Dr. Dustin C. Read, who currently serves as the William and Mary Alice Park Junior Faculty Fellow in the Program in Real Estate at Virginia Tech, recently won a prize for his research on innovation districts presented at the 2017 meeting of the American Real Estate Society in San Diego, CA.  His paper titled "Innovation Districts at the Crossroads of the Entrepreneurial City and the Sustainable City", co-authored with Dr. Drew Sanderford of the University of Arizona, was recognized as the best paper in the mixed-use development category.  An abstract of the work is provided below.

 

Abstract: Real estate projects commonly referred to as innovation districts have been praised for their ability to transform urban areas in ways that are environmentally sustainable, socially responsible, and economically resilient to market cycles.

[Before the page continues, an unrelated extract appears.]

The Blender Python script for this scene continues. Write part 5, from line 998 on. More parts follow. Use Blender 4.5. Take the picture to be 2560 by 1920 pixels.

Drawing on qualitative analyses of several innovation districts in the United States, this paper explores the above praise-proposition in an effort to disentangle myth from reality.  Interviews with forty professionals involved in the planning, development and implementation of these projects indicate that a host of variables influence the extent to which sustainability is taken into account in a given transaction.  The results also suggest stakeholder demands and public policy objectives tend to have an impact on these projects that is equal to, if not greater, than market dynamics.  These findings point towards pathways for future qualitative and quantitative research on innovation districts including honing in on definitions that differentiate them from other urban development strategies relying on the idea of Marshallian clusters where sustainable construction, location, and economic development are deployed to stimulate or harness the power of creative destruction in some area of industry.